### Given instruction
Write the lines out again, from the top of the material to the line containing "sc.view_settings.exposure = 0.88", pictures excluded.

### Data extract
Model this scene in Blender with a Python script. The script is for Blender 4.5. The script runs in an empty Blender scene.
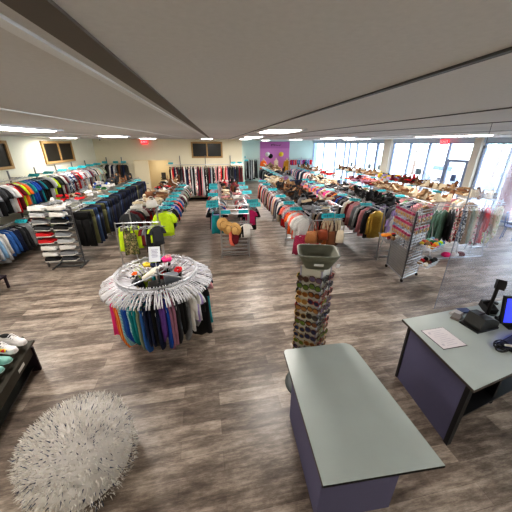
import bpy, math, random
from mathutils import Vector, Matrix
R_ = random.Random(7)
PI = math.pi
sc = bpy.context.scene
COL = sc.collection
sc.view_settings.view_transform = 'Standard'
sc.view_settings.look = 'Medium High Contrast'
sc.view_settings.exposure = 0.88

# ------------------------------------------------------------ materials
def lin(c):
    out = []
    for v in c[:3]:
        v = v/255.0
        out.append(v/12.92 if v <= .04045 else ((v+.055)/1.055)**2.4)
    return tuple(out)+(1.0,)
_mc = {}
def new_mat(name):
    m = bpy.data.materials.new(name); m.use_nodes = True
    return m, m.node_tree, m.node_tree.nodes['Principled BSDF']
def mat(c, rough=.6, metal=0., emit=0., bump=0., var=.12, scale=18., name='paint', alpha=1.):
    key = (tuple(c), rough, metal, emit, bump, var, scale, alpha)
    if key in _mc: return _mc[key]
    m, nt, b = new_mat(name)
    b.inputs['Roughness'].default_value = rough
    b.inputs['Metallic'].default_value = metal
    L = lin(c)
    if var > 0:
        tc = nt.nodes.new('ShaderNodeTexCoord'); n = nt.nodes.new('ShaderNodeTexNoise')
        n.inputs['Scale'].default_value = scale; n.inputs['Detail'].default_value = 3
        nt.links.new(tc.outputs['Object'], n.inputs['Vector'])
        mx = nt.nodes.new('ShaderNodeMix'); mx.data_type = 'RGBA'
        mx.inputs[6].default_value = tuple(v*(1-var) for v in L[:3])+(1,)
        mx.inputs[7].default_value = tuple(min(1, v*(1+var)) for v in L[:3])+(1,)
        nt.links.new(n.outputs[0], mx.inputs[0]); nt.links.new(mx.outputs[2], b.inputs['Base Color'])
        if bump > 0:
            bp = nt.nodes.new('ShaderNodeBump'); bp.inputs['Strength'].default_value = bump
            bp.inputs['Distance'].default_value = .01
            nt.links.new(n.outputs[0], bp.inputs['Height']); nt.links.new(bp.outputs[0], b.inputs['Normal'])
    else: b.inputs['Base Color'].default_value = L
    if emit > 0:
        b.inputs['Emission Color'].default_value = L; b.inputs['Emission Strength'].default_value = emit
    if alpha < 1: b.inputs['Alpha'].default_value = alpha
    _mc[key] = m
    return m
def patmat(kind, cols, scale=20.):
    key = (kind, tuple(cols), scale)
    if key in _mc: return _mc[key]
    m, nt, b = new_mat(kind+'_cloth'); b.inputs['Roughness'].default_value = .85
    tc = nt.nodes.new('ShaderNodeTexCoord')
    r = nt.nodes.new('ShaderNodeValToRGB'); r.color_ramp.interpolation = 'CONSTANT'
    if kind in ('hstripe', 'vstripe', 'leopard'):
        pass
    if kind in ('hstripe', 'vstripe'):
        w = nt.nodes.new('ShaderNodeTexWave'); w.inputs['Scale'].default_value = scale*.35
        w.bands_direction = 'Z' if kind == 'hstripe' else 'X'
        nt.links.new(tc.outputs['Object'], w.inputs['Vector']); src = w.outputs[0]
    else:
        w = nt.nodes.new('ShaderNodeTexVoronoi' if kind == 'floral' else 'ShaderNodeTexNoise')
        w.inputs['Scale'].default_value = scale
        nt.links.new(tc.outputs['Object'], w.inputs['Vector'])
        if kind == 'floral':
            sp = nt.nodes.new('ShaderNodeSeparateColor'); nt.links.new(w.outputs['Color'], sp.inputs[0]); src = sp.outputs[0]
        else: src = w.outputs[0]
    nt.links.new(src, r.inputs[0])
    els = r.color_ramp.elements
    lo, hi = (.36, .64) if kind == 'camo' else (0., 1.)
    n = len(cols)
    while len(els) < n: els.new(.5)
    for i in range(n):
        els[i].position = lo+(hi-lo)*i/n if i else 0.
        els[i].color = lin(cols[i])
    nt.links.new(r.outputs[0], b.inputs['Base Color'])
    _mc[key] = m
    return m
CHROME = mat((190, 192, 196), .28, .9, var=.05, name='chrome')
DCHROME = mat((120, 122, 126), .35, .8, var=.05, name='dull_chrome')
BLACK = mat((18, 18, 20), .45, name='black_plastic')
TEAL = mat((38, 165, 175), .45, var=.08, name='teal_plastic')
INK = mat((20, 70, 90), .5, var=0, name='ink')
CLEAR = mat((242, 242, 246), .2, 0., var=.05, name='clear_plastic', alpha=.68)
WHITEP = mat((235, 235, 238), .4, var=.03, name='white_plastic')

# ------------------------------------------------------------ mesh builder
class MB:
    def __init__(s): s.v = []; s.f = []; s.mi = []; s.cur = 0
    def add(s, vs, fs):
        o = len(s.v); s.v += [tuple(v) for v in vs]
        for f in fs: s.f.append(tuple(o+i for i in f)); s.mi.append(s.cur)
        return s
    def box(s, c, d, rz=0., rot=None):
        M = rot if rot else Matrix.Rotation(rz, 3, 'Z')
        h = [x/2 for x in d]
        vs = [Vector(c)+M@Vector((sx*h[0], sy*h[1], sz*h[2])) for sx in(-1, 1) for sy in(-1, 1) for sz in(-1, 1)]
        return s.add(vs, [(0, 1, 3, 2), (4, 6, 7, 5), (0, 4, 5, 1), (2, 3, 7, 6), (0, 2, 6, 4), (1, 5, 7, 3)])
    def tube(s, pts, r, n=6, closed=False, rs=None):
        pts = [Vector(p) for p in pts]; N = len(pts); rings = []
        for i, p in enumerate(pts):
            a = pts[(i-1) % N] if (i or closed) else p; b = pts[(i+1) % N] if (i < N-1 or closed) else p
            t = (b-a).normalized() if (b-a).length > 1e-9 else Vector((0, 0, 1))
            up = Vector((0, 0, 1)) if abs(t.z) < .9 else Vector((1, 0, 0))
            x = t.cross(up).normalized(); y = t.cross(x).normalized(); rr = rs[i] if rs else r
            rings.append([p+x*rr*math.cos(2*PI*k/n)+y*rr*math.sin(2*PI*k/n) for k in range(n)])
        return s.loft(rings, closed=closed)
    def loft(s, rings, closed=False, cap=True):
        n = len(rings[0]); vs = [v for r in rings for v in r]; fs = []
        m = len(rings)
        for i in range(m if closed else m-1):
            j = (i+1) % m
            for k in range(n):
                l = (k+1) % n; fs.append((i*n+k, i*n+l, j*n+l, j*n+k))
        if cap and not closed: fs.append(tuple(reversed(range(n)))); fs.append(tuple((m-1)*n+k for k in range(n)))
        return s.add(vs, fs)
    def lathe(s, prof, n=24, c=(0, 0, 0), cap=True):
        return s.loft([[(c[0]+r*math.cos(2*PI*k/n), c[1]+r*math.sin(2*PI*k/n), c[2]+z) for k in range(n)] for r, z in prof], cap=cap)
    def prism(s, poly, z0, z1):
        return s.loft([[(x, y, z0) for x, y in poly], [(x, y, z1) for x, y in poly]])
    def ell(s, c, r, n=10, m=6, rz=0., noise=0., rnd=None):
        M = Matrix.Rotation(rz, 3, 'Z'); rings = []
        for i in range(m+1):
            a = -PI/2+PI*(i+.02)/(m+.04); ring = []
            for k in range(n):
                q = 1+(rnd.uniform(-noise, noise) if rnd else 0)
                ring.append(Vector(c)+M@Vector((r[0]*math.cos(a)*math.cos(2*PI*k/n)*q, r[1]*math.cos(a)*math.sin(2*PI*k/n)*q, r[2]*math.sin(a)*q)))
            rings.append(ring)
        return s.loft(rings)
    def mesh(s, name, mats, smooth=False):
        me = bpy.data.meshes.new(name); me.from_pydata(s.v, [], s.f)
        for m in mats: me.materials.append(m)
        me.polygons.foreach_set('material_index', s.mi)
        if smooth: me.polygons.foreach_set('use_smooth', [True]*len(s.f))
        me.update(); return me
def obj(name, me, parent=None, loc=(0, 0, 0), rot=(0, 0, 0)):
    o = bpy.data.objects.new(name, me); COL.objects.link(o); o.location = loc; o.rotation_euler = rot
    if parent: o.parent = parent
    return o
def part(name, mb, m, parent, smooth=False, **k):
    ms = m if isinstance(m, (list, tuple)) else [m]
    return obj(name, mb.mesh(name, ms, smooth), parent, **k)
def tag(o, label, cat, group=None, kind=None):
    if label: o['label'] = label
    if cat: o['category'] = cat
    if group: o['group'] = group
    if kind: o['kind'] = kind
    return o
def thing(name, label, cat, loc=(0, 0, 0), rz=0, group=None):
    o = bpy.data.objects.new(name, None); COL.objects.link(o); o.location = loc; o.rotation_euler = (0, 0, rz)
    o.empty_display_size = .1
    return tag(o, label, cat, group)
def struct(name, mb, m, **k):
    o = part(name, mb, m, None, **k); o['kind'] = 'structure'; return o
def recolor(o, mats):
    for i, m in enumerate(mats):
        if i < len(o.material_slots):
            o.material_slots[i].link = 'OBJECT'; o.material_slots[i].material = m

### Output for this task
Model this scene in Blender with a Python script. The script is for Blender 4.5. The script runs in an empty Blender scene.
import bpy, math, random
from mathutils import Vector, Matrix
R_ = random.Random(7)
PI = math.pi
sc = bpy.context.scene
COL = sc.collection
sc.view_settings.view_transform = 'Standard'
sc.view_settings.look = 'Medium High Contrast'
sc.view_settings.exposure = 0.88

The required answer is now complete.